Live at Electric Lady

The Live shows broadcast from Electric Lady studios had no commercial
interruptions and used the Sansui QS Quad matrix system for encoding  
(including the MC's live lead-in commercial for, what else, quad audio gear at
Willoughby Peerless Audio, followed by the MC's live introduction, etc.).  

The Guess Who performance is musically very good, but it is actually quite
'jazzy' and focuses much more on their later 'blusey & jazzy' AOR-type
material than on their earlier Top 40-type hits.  

By some strange quirk of fate, the Kinky Friedman tape turned out to be
Kinky's (and his band's) absolutely tightest & best-ever performance.  It
was also sufficiently 'politically incorrect' (to apply a term that didn't
exist at the time) that it is still fun to remember that it went out over
the air live, long before we've become jaded in the era of 'shock radio'.
(Frankly, I always thought this live broadcast had more than just a little
to do with the demise of WQIV, serving as ammunition for the WNCN Listener's
Guild in their 'back to classical' format war against WQIV.)

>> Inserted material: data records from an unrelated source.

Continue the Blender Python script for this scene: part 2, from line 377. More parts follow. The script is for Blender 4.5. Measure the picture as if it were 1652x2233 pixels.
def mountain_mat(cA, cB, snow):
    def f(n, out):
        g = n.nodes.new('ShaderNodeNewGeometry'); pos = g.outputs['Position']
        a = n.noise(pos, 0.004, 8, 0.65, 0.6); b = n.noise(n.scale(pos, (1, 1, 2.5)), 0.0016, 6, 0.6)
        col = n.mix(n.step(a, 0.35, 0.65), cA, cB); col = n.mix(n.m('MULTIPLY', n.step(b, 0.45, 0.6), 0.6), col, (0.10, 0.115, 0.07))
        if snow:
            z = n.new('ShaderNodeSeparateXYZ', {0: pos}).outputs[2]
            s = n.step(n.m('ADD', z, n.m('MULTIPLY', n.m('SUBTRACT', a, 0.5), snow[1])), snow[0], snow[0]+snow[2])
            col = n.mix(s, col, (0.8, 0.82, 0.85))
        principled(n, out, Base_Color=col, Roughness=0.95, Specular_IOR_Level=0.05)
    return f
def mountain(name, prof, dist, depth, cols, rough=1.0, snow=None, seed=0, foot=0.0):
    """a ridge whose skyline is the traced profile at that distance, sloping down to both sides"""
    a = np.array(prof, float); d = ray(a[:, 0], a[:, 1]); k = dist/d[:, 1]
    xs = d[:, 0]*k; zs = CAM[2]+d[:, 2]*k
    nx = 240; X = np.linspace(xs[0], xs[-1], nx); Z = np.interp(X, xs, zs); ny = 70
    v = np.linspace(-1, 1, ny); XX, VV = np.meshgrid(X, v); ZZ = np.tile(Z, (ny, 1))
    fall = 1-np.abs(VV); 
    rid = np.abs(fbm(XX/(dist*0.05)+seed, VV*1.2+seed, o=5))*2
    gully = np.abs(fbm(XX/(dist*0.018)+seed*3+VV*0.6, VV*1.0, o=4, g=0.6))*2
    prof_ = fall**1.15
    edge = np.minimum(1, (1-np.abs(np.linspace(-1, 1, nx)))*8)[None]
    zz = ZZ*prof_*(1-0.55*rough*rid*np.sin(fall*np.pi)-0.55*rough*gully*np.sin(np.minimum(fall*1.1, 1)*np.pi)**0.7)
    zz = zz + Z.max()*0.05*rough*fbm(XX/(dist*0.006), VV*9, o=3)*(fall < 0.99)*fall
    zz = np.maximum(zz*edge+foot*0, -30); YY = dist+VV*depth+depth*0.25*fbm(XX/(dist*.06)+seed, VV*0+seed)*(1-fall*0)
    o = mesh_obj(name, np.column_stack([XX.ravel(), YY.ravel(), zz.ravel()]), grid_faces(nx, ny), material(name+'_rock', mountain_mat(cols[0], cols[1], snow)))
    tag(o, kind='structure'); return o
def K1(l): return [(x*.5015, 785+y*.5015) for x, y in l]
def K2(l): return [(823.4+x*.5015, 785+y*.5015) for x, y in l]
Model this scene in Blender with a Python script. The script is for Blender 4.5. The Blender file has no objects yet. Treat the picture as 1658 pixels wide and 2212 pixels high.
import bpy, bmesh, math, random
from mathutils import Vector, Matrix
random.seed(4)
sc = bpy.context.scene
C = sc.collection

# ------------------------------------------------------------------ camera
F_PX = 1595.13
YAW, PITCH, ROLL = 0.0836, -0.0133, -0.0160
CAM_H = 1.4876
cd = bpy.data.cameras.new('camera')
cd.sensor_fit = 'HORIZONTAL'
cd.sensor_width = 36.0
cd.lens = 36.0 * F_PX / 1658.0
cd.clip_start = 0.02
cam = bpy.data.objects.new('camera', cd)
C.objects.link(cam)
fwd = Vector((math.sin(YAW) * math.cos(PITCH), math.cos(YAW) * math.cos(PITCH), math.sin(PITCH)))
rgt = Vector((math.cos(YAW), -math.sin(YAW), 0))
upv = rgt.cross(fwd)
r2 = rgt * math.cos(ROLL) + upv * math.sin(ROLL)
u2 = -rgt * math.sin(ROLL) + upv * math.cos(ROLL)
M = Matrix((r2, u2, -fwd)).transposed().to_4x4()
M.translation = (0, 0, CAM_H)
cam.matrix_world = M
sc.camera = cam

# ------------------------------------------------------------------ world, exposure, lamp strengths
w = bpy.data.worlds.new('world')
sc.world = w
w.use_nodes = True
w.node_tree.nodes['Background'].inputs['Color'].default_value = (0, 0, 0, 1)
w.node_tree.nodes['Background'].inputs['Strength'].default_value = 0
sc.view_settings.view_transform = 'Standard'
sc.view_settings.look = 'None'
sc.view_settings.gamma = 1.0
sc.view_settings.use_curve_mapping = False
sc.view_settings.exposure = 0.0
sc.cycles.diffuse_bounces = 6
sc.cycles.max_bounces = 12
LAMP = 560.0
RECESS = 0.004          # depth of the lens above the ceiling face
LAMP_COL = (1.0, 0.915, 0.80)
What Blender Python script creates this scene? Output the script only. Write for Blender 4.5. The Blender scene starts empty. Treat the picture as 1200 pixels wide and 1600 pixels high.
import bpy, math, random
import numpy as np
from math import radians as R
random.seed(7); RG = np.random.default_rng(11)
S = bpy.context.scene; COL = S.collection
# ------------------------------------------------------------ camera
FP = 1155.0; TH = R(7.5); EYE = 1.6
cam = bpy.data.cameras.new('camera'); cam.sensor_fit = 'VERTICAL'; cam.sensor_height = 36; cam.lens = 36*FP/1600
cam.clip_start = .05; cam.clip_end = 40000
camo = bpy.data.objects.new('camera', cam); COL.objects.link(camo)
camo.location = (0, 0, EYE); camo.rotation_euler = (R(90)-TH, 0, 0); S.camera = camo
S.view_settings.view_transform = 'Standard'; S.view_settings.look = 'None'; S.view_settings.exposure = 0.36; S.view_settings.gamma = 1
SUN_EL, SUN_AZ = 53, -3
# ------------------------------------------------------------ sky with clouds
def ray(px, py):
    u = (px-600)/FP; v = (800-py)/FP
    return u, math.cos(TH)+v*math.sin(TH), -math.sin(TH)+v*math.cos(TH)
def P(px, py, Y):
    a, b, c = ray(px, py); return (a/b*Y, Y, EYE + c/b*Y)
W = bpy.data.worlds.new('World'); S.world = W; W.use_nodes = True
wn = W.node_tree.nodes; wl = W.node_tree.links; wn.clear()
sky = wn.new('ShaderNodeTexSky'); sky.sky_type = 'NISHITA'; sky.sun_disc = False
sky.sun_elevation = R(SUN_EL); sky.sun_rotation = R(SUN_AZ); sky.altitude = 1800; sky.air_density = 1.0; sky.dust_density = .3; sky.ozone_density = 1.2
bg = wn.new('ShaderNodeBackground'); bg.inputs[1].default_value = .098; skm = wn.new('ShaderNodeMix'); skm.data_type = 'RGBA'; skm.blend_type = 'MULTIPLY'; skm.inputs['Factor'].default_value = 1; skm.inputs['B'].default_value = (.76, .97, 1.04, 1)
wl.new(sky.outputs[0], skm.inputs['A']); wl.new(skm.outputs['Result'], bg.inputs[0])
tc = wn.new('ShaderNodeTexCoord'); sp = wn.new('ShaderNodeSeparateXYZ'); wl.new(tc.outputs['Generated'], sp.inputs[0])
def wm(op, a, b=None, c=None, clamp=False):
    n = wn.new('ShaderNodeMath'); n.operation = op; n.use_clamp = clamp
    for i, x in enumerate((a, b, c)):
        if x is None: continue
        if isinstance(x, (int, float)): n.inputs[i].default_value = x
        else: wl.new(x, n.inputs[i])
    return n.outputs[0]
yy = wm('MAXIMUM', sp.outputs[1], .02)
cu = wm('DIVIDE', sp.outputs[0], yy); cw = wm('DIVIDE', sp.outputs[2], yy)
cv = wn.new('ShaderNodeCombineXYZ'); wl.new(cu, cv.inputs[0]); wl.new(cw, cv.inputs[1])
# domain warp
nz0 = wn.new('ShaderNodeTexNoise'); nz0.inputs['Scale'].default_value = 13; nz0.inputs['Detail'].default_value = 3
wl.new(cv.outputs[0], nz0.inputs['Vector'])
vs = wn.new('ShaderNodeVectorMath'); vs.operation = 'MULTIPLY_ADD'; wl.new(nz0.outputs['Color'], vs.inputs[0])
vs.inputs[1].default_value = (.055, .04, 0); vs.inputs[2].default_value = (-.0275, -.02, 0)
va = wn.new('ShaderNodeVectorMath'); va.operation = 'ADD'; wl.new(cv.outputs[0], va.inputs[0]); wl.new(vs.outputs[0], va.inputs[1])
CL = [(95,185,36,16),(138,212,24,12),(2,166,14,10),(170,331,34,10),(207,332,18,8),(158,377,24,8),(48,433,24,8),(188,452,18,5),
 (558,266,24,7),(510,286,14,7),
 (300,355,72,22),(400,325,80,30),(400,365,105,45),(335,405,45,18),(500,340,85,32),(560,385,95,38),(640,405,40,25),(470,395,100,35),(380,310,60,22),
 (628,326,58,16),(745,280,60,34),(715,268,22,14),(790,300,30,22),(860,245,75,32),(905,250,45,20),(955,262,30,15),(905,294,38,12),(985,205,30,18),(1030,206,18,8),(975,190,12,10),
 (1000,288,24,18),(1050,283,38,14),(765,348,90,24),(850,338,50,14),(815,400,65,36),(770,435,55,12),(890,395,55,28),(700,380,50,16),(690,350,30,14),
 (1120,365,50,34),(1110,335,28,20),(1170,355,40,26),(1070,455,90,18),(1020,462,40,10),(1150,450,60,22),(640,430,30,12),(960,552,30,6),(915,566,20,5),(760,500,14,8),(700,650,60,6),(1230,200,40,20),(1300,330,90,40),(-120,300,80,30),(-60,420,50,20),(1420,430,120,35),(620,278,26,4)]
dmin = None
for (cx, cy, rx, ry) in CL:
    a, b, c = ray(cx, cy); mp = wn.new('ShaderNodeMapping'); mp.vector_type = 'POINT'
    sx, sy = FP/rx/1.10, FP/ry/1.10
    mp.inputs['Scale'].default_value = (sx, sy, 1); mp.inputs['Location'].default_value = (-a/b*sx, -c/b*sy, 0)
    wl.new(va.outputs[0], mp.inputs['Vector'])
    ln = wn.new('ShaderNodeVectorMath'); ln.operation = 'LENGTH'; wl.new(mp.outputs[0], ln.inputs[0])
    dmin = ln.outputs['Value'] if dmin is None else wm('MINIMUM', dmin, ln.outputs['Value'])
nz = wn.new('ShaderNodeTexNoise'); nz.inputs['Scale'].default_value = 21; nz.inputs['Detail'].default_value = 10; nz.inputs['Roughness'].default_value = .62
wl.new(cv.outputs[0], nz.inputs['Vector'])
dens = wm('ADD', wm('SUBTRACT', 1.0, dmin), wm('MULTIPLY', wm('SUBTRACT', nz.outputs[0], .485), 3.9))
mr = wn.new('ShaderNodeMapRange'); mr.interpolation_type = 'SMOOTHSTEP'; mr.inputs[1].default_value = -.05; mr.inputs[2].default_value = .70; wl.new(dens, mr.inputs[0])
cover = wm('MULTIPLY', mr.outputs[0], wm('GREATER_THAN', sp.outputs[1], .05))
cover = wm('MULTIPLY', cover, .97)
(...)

As an aside, in the mid 80's, when Kinky first became a mystery writer of
some note and was in Seattle (where I now live) on a book-signing tour, I
gave him a copy of the tape.  He said he sort of remembered the performance
- and that it had been one of, if not the absolute, all-time best - and then
he had the store manager put it on the store's PA (to the store manager's
great consternation, as this tape of his 'much-too-raucous-for-polite
company' performance played on...).  Several years later, at another book
signing in Seattle, Kinky remembered that I had given him the tape, saying,
'It's one of my prize possessions - I keep it in my hope chest...'.  In
1995, when Kinky eventually released his second career retrospective CD,
'From One Good American To Another', he included several cuts from this live
'Electric Lady' performance on it, minus any of the between-song banter (and
with the year of recording mis-identified on the liner notes).  Frankly, the
cuts sound better on my tape than on his CD.  I later had the opportunity to
ask Kinky if the live 'Electric Lady' cuts on the CD had come from the tape
I had given him, or if he had gotten them from some other source.  His
response, with a wink, was, 'Ask my lawyer, Sonny Corleone...'.